Pope Leo’s statement reflects a peace-at-any-price mindset that appeals more to emotion than experience.

On Sunday, just hours after the United States entered the war against Iran with a devastating attack on its nuclear-enrichment sites, Pope Leo XIV posted an appeal for peace on social media.

“War does not solve problems; on the contrary, it amplifies them and inflicts deep wounds on the history of peoples, which take generations to heal,” he wrote. “No armed victory can compensate for the pain of mothers, the fear of children, or stolen futures. May diplomacy silence the weapons! May nations chart their futures with works of peace, not with violence and bloodstained conflicts!”

The new pontiff’s words were earnest, compassionate — and deeply misguided.

No rational human being denies that war is terrible. Wherever there is armed conflict, there is death, pain, loss, and destruction. But that does not mean that war never solves problems. Sometimes it’s the only thing that does.

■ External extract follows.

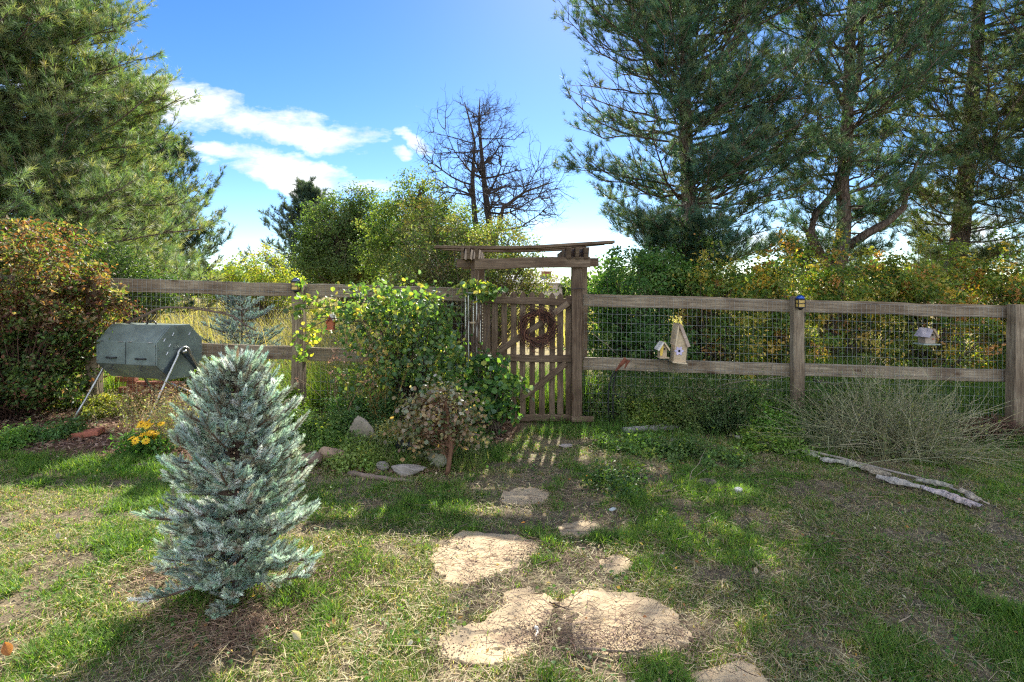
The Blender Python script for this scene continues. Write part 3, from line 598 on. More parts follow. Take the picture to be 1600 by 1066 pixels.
# small spruce beyond the fence
def spruce(name, label, base, height, radius, nshoot, nlen, nw, dens, pal, whorl=.055, prim=(5, 8), cone=None, mat=None, cat='spruce tree', lean=(0, 0)):
    root = thing(name, base, label, cat, 'young blue spruces'); base = np.array(base, float); sh = []   # shoots: (start, dir, length)
    z = height*.05; tw = MB(); prims = []
    while z < height*.97:
        f = 1-z/height; Lr = (cone(z/height) if cone else radius*f**.85)
        for k in range(rng.integers(*prim)):
            a = rng.random()*2*pi; ln = Lr*rng.uniform(.62, 1.08)*(1+.10*sin(a*3+z*9)+.05*sin(a-3.6)); up = .02+.62*(z/height)**1.5+rng.normal(0, .14)
            p0 = base+np.array((lean[0]*z, lean[1]*z, z)); d = unit((cos(a), sin(a), up)); t = np.linspace(0, 1, 6)[:, None]
            pts = p0+d*ln*t; pts[:, 2] += (-.10*np.sin(t*pi)+.05*t**2)[:, 0]*ln; prims.append((pts, ln))
        z += whorl*(.6+.6*f)
    for pts, ln in prims:
        tw.tubes(pts, .0035+.010*ln*np.linspace(1, .3, 6), 4, np.array([(.13, .085, .06)]), cap=False)
        tip = unit(pts[-1]-pts[-2]); sh.append((pts[-1]-tip*.03, tip, .05+.05*rng.random()))
        k = int(nshoot*ln)+1
        for s_ in np.linspace(.25, .98, k):
            q = s_*5; i = min(int(q), 4); p = pts[i]+(pts[i+1]-pts[i])*(q-i); tg = unit(pts[i+1]-pts[i]); sd_ = unit(np.cross(tg, (0, 0, 1.)))*(1 if rng.random() < .5 else -1)
            d = unit(tg*rng.uniform(.35, 1.0)+sd_*rng.uniform(.3, 1.1)+np.array((0, 0, rng.uniform(-.3, .8)))); sh.append((p, d, min((.045+.20*ln*(1.1-s_))*rng.uniform(.6, 1.1), .15)*height/1.25))
    P0 = np.array([s[0] for s in sh]); D = unit(np.array([s[1] for s in sh])); Ln = np.array([s[2] for s in sh])
    t4 = np.linspace(0, 1, 4)[None, :, None]; S = P0[:, None]+D[:, None]*Ln[:, None, None]*t4; S[:, :, 2] += Ln[:, None]*.18*t4[..., 0]**2
    tw.tubes(S, (.0022+.004*Ln)[:, None]*np.array((1, .9, .8, .5))[None]*nlen/.018, 3, np.broadcast_to(np.array((.20, .13, .08)), (len(S), 3)), cap=False)
    tp = base+np.array((lean[0]*height, lean[1]*height, height)); bt = base-np.array((0, 0, .05))
    tw.tubes(np.array([bt, (bt+tp)/2, tp]), np.array((.028, .015, .005))*height/1.25, 8, np.array([(.12, .08, .06)])); tw.build('trunk', M_twig, root)
    ld = MB(); q_ = tp+np.array((0, 0, -.03)); ld.tubes(np.array([q_, q_+(0, 0, .05), q_+(.003, 0, .075)])*1., np.array((.004, .006, .002))*height/1.2, 6, np.array([(.42, .26, .13)])); ld.build('leader_bud', M_twig, root)
    cnt = np.maximum((Ln*dens).astype(int), 12); si = np.repeat(np.arange(len(sh)), cnt); nn_ = len(si); u_ = rng.random(nn_)
    pos = P0[si]+D[si]*(Ln[si]*u_)[:, None]; pos[:, 2] += Ln[si]*.18*u_**2
    X, Y, Z = basis(D[si], rng.random(nn_)*2*pi); tipf = u_**2
    nd_ = unit(X*(1.0-.55*tipf)[:, None]+Z*rng.uniform(.45, .85, (nn_, 1))*(1+.8*tipf[:, None])+np.array((0, 0, .22)))
    tint = pick(pal, len(sh), .24)[si]*rng.uniform(.8, 1.2, (nn_, 1))
    g = MB(); NV = [(-.5, 0, 0), (.5, 0, 0), (.38, 0, .6), (0, 0, 1), (-.38, 0, .6)]
    g.scatter(NV, [(0, 1, 2, 3, 4)], pos, basis(nd_, rng.random(nn_)*pi), np.column_stack([np.full(nn_, nw), np.ones(nn_), rng.uniform(.75, 1.15, nn_)*nlen]), tint)
    g.build('crown', mat or M_spruce, root); return root
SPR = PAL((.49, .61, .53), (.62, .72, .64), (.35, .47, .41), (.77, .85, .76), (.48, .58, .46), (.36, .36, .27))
cone1 = lambda f: float(np.interp(f, (0, .07, .17, .3, .47, .62, .74, .86, .96, 1), (.14, .26, .36, .375, .325, .275, .225, .160, .055, .02)))
bs = G(371, 928)
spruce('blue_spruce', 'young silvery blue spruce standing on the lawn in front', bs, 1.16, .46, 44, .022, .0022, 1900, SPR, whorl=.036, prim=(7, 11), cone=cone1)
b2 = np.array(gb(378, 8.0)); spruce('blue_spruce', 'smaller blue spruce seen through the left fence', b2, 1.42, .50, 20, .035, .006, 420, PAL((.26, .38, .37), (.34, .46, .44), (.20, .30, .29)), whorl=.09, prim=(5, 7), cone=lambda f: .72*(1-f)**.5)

# ------------------------------------------------------------------ timber helper
def board(name, p0, p1, w, th, mat, parent=None, face=(0, -1, 0), jit=.0015, segs=10, ends=None):
    """a sawn board from p0 to p1: width w across, thickness th along `face`; local X runs along it"""
    from mathutils import Matrix, Vector
    p0 = np.array(p0, float); p1 = np.array(p1, float); Lg = np.linalg.norm(p1-p0); X = (p1-p0)/Lg; Fv = np.array(face, float); Fv = unit(Fv-X*np.dot(Fv, X)); Wv = np.cross(Fv, X)
    m = MB(); V = []; b = min(.006, th*.2); ring = [(-w/2+b, -th/2), (w/2-b, -th/2), (w/2, -th/2+b), (w/2, th/2-b), (w/2-b, th/2), (-w/2+b, th/2), (-w/2, th/2-b), (-w/2, -th/2+b)]
    xs = np.linspace(0, Lg, segs+1); dx = np.cumsum(rng.normal(0, jit, segs+1)); dx -= np.linspace(dx[0], dx[-1], segs+1); cup = rng.normal(0, jit*.6, segs+1)
    for x, o_, c_ in zip(xs, dx, cup):
        for a, t_ in ring: V.append((x, a+o_+rng.normal(0, jit*.25), t_+c_))
    n = 8; Fq = [(i*n+j, i*n+(j+1) % n, (i+1)*n+(j+1) % n, (i+1)*n+j) for i in range(segs) for j in range(n)]
    m.add(V, Fq); m.f.append(np.array([list(range(n))[::-1]])); m.f.append(np.array([[segs*n+j for j in range(n)]]))
    if ends == 'round':
        V = m.v[0]; 
        for i in range(segs+1):
            x = xs[i]; e = Lg-x
            if e < w*.5:
                s_ = math.sqrt(max(0.02, 1-(1-e/(w*.5))**2)); V[i*n:(i+1)*n, 1] *= s_
    o = m.build(name, mat)
    M = Matrix(((X[0], Wv[0], Fv[0], p0[0]), (X[1], Wv[1], Fv[1], p0[1]), (X[2], Wv[2], Fv[2], p0[2]), (0, 0, 0, 1)))
    if parent is not None: o.parent = parent; o.matrix_parent_inverse = parent.matrix_basis.inverted()
    o.matrix_basis = M; return o
FD = 6.32
def rail_y(px): return 442+(px-150)*(484-442)/1450
def post(px, ytop, parent, w=.125, d=6.24, mat=None, lean=0., name='post'):
    p1 = P(px, ytop, d); x = p1[0]+lean; p0 = np.array((x, d, float(gz(x, d))-.1)); return board(name, p0, p1, w, w*.9, mat or M_fwood, parent, jit=.002)
def wire(parent, xa, xb, ztop, zbot):
    m = MB(); r_ = .0012; xs = np.arange(xa, xb, .052); yv = FD-.035
    n = len(xs); zz_ = np.linspace(0, 1, 5)
    pts = np.zeros((n, 5, 3)); pts[:, :, 0] = xs[:, None]+rng.normal(0, .002, (n, 5)); pts[:, :, 1] = yv+rng.normal(0, .002, (n, 5))
    for k in range(n): pts[k, :, 2] = ztop(xs[k])+(zbot(xs[k])-ztop(xs[k]))*zz_
    m.tubes(pts, np.full((n, 5), r_), 4)
    s_ = np.arange(0, 1.38, .098); xh = np.linspace(xa, xb, 40); ph = np.zeros((len(s_), 40, 3)); ph[:, :, 0] = xh; ph[:, :, 1] = yv-.003
    for k, a in enumerate(s_): ph[k, :, 2] = ztop(xh)-a+rng.normal(0, .0015, 40)
    m.tubes(ph, np.full((len(s_), 40), r_), 4); m.build('wire_mesh', M_wire, parent)
X_ = lambda px, d=FD: (px-CX)/F*d
zr = lambda x, off: CAMZ-(rail_y(CX+F*x/FD)+off-HZ)/F*FD
fl = thing('wooden_fence', (X_(467), FD, 0), 'left fence of two weathered rails running from the red-leaved shrub to the gate', 'fence')
for a, b_ in ((-60, 148), (148, 467), (467, 742)):
    for off in (2, 101): board('rail', (X_(a), FD, zr(X_(a), off)), (X_(b_)-.004, FD, zr(X_(b_), off)), .145, .045, M_fwood, fl, segs=16, jit=.0025)
post(-70, 420, fl); post(148, 426, fl); post(467, 440, fl)
wire(fl, X_(-60), X_(735), lambda x: zr(x, -8), lambda x: gz(x, FD)+0*x)
fr_ = thing('wooden_fence', (X_(1245), FD, 0), 'right fence of two weathered rails with wire mesh, carrying birdhouses', 'fence')
for a, b_ in ((911, 1245), (1245, 1590), (1590, 1850)):
    for off in (5, 104): board('rail', (X_(a), FD, zr(X_(a), off)), (X_(b_)-.004, FD, zr(X_(b_), off)), .138, .045, M_fwood, fr_, segs=16, jit=.0025)
post(1245, 463, fr_, .115, 6.24); post(1590, 476, fr_, .14, 6.2, lean=-.03); post(1850, 480, fr_)
wire(fr_, X_(912), X_(1850), lambda x: zr(x, -2), lambda x: gz(x, FD)+0*x)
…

The Revolutionary War solved the problem of American subjugation to a far-off British monarchy. The American Civil War solved the problem of slavery in the southern United States. World War II halted Hitler’s conquest of Europe and stopped the Holocaust. Operation Desert Storm liberated Kuwait from Iraqi occupation. Israel’s War of Independence ended 19 centuries of Jewish statelessness. Far from being “amplified” by war, those injustices were finally resolved because governments embarked on war and citizens risked their lives to fight.

The Pope is right to highlight the suffering of wartime — the pain of mothers, the fear of children, the desolation of stolen futures. But where is his acknowledgement of the suffering caused by tyranny and submission? Pope Leo says nothing about the pain of mothers whose loved ones are rounded up by secret police. Or the fear of children who grow up under totalitarian cruelty. Or the stolen futures of those whose lives are made miserable by evil governments or pitiless invaders. War is not the only thing that breaks hearts and wrecks lives. And peace is not always a blessing.

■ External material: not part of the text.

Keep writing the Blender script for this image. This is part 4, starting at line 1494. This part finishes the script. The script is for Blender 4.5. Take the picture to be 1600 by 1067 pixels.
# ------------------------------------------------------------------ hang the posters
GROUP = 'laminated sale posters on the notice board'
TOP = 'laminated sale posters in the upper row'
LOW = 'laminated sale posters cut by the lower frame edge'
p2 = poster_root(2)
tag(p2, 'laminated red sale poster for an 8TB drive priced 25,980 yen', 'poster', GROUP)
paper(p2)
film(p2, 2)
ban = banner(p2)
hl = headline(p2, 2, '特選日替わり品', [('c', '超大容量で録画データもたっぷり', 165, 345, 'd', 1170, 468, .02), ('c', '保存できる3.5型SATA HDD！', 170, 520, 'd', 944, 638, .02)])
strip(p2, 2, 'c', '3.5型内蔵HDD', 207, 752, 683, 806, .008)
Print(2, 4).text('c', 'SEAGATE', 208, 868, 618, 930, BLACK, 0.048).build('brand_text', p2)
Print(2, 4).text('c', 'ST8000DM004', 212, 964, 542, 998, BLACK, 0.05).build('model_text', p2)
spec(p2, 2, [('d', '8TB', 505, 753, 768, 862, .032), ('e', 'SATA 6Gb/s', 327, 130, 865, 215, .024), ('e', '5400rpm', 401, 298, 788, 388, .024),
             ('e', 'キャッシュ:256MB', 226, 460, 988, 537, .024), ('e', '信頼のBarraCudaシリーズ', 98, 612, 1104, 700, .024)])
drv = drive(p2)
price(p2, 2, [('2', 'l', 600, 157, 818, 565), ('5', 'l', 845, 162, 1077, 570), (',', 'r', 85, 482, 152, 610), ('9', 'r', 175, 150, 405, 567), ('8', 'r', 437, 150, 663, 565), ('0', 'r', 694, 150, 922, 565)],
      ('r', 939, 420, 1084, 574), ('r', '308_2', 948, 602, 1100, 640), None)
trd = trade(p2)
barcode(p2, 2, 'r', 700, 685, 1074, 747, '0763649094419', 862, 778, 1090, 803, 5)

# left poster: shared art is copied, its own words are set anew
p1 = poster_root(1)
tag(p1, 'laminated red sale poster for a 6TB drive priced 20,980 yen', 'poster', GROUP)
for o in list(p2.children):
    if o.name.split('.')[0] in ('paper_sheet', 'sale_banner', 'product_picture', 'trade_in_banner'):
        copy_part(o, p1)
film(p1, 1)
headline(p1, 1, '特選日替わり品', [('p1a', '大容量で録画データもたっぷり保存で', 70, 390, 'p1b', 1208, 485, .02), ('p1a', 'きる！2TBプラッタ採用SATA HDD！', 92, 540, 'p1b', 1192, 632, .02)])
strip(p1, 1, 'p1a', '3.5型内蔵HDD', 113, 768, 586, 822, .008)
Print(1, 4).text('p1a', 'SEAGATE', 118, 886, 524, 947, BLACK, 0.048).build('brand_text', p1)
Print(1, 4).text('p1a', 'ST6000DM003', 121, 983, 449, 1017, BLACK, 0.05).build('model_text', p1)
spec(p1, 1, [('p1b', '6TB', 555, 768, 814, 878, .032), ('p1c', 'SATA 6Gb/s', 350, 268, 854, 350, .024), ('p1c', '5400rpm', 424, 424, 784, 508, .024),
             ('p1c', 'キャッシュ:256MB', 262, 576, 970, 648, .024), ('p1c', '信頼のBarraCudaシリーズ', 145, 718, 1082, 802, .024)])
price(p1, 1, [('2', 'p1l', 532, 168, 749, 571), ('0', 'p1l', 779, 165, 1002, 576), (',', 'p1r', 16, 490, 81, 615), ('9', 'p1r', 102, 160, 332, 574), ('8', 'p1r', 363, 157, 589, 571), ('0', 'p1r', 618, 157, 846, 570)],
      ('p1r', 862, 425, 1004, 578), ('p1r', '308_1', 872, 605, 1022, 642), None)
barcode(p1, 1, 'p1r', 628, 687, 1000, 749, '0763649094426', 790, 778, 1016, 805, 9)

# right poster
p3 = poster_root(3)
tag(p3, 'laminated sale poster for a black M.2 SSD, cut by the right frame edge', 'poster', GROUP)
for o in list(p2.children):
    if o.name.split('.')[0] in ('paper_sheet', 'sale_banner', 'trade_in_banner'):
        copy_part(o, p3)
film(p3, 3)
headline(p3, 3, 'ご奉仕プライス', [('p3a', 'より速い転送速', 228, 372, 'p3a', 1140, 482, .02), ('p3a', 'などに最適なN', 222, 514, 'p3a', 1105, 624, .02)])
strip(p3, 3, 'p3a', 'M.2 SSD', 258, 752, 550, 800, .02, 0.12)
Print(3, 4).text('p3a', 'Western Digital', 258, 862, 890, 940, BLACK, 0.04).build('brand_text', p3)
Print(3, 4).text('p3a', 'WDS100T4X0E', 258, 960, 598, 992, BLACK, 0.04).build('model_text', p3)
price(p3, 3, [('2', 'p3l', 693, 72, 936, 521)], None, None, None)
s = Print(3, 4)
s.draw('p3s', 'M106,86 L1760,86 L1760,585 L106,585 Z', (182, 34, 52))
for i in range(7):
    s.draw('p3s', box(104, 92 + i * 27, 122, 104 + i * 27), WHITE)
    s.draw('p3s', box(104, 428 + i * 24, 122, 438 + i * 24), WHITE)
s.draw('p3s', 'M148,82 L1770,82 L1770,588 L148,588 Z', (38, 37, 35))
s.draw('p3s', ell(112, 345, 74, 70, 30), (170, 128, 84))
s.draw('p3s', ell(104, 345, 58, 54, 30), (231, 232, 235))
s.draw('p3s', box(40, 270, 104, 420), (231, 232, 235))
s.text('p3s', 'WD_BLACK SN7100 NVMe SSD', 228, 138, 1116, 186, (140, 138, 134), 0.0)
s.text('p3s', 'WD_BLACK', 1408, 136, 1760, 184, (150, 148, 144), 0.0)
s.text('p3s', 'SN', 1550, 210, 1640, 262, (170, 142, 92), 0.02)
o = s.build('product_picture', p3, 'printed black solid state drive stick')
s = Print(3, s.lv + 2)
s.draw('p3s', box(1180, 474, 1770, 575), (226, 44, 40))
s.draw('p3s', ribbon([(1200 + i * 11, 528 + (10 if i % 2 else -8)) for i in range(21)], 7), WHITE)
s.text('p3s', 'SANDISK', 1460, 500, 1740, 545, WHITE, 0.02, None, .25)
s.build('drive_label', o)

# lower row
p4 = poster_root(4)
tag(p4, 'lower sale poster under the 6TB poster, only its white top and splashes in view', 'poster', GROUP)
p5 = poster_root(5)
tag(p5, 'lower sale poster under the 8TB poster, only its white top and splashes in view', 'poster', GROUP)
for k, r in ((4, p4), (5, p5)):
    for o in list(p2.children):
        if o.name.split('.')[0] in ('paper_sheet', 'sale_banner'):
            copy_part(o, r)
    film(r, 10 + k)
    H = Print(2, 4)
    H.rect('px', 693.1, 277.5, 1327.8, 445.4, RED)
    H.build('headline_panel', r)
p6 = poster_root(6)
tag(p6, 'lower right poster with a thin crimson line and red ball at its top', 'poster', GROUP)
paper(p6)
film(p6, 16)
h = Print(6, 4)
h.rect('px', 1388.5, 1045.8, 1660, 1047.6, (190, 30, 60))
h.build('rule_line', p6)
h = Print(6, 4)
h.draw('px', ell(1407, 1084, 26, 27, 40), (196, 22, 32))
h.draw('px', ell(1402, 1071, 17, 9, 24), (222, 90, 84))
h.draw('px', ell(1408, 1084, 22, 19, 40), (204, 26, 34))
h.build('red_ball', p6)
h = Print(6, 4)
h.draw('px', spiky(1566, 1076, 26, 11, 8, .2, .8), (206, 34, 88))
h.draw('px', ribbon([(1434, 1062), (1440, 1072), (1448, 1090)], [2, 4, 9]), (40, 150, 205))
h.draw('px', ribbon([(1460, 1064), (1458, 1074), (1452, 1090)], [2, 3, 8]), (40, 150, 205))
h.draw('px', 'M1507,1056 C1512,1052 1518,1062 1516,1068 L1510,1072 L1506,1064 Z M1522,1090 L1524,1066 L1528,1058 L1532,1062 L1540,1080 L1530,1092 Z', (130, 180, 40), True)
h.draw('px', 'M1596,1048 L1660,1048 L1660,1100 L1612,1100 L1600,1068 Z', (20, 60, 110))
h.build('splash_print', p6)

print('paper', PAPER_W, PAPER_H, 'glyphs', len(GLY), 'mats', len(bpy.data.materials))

“May diplomacy silence the weapons,” prays the new pope. Diplomacy is not the opposite of force; it often depends on the credible threat of force to be effective. Conversely, there is nothing admirable about sending in the diplomats to forestall a decisive confrontation with an unrepentantly evil regime. That was the West’s approach to Iran for the past two decades, an approach that emboldened Tehran to believe it could get away with ever-ghastlier atrocities.

In a famous 1942 essay, “Pacifism and the War,” George Orwell — writing in the midst of World War II — argued that pacifism was not neutral. To refuse on principle to support the war against Hitler was “objectively pro-fascist,” Orwell said. Those who insisted that avoiding war was the supreme value — that anything was preferable to military bloodshed — showed thereby that they were more concerned with their own abstract moral purity than with the real-world consequences of their actions.

Of course there are times when nonviolence is the best means of resisting evil. Part of what made the Civil Rights Movement in the 1950s and ‘60s so extraordinarily effective at changing hearts and minds, and ultimately the law, was the rigorous insistence on nonviolence by Rev. Martin Luther King Jr. and the movement’s other leaders.

But when it comes to relations among nations, a refusal to fight when necessary does not inspire moral admiration. Far from preventing violence, it often emboldens the violent to new and worse brutality. When Neville Chamberlain at Munich in 1938 agreed that Nazi Germany could help itself to a swath of Czechoslovakia, Hitler took Britain’s reluctance to resist as a green light for further aggression. When President Obama unilaterally pulled all US personnel out of Iraq in 2011, he created a vacuum that the sadistic jihadists of Islamic State swiftly filled.

As the pope assuredly is aware, nothing in Scripture portrays pacifism as a moral absolute. On the contrary, Ecclesiastes teaches that “for everything there is a season…. a time to love, and a time to hate; a time for war, and a time for peace.” Jesus, whom Christians revere as the Prince of Peace, tells his disciples in the Gospel of Luke that if they lack a sword, they should sell their cloak and buy one. He knew that in this non-utopian world, it is sometimes only through deadly force that evil can be overcome. In Isaiah’s beautiful messianic vision of a perfect future, human beings will “beat their swords into plowshares/And their spears into pruning hooks.” But the prophet Joel, squarely facing the realities of the here and now, reversed Isaiah’s words. “Beat your plowshares into swords, and your pruninghooks into spears,” he advised his listeners. “Let the weak say, I am strong.”

For all its heartfelt eloquence, Pope Leo’s statement reflects a peace-at-any-price mindset that appeals more to emotion than experience. In theory, we all want to “chart the future with works of peace.” But peace is not always just, and justice is not always peaceful. And sometimes the most meaningful prayer is not that the weapons to be silenced, but that the righteous be granted the strength to endure the fight.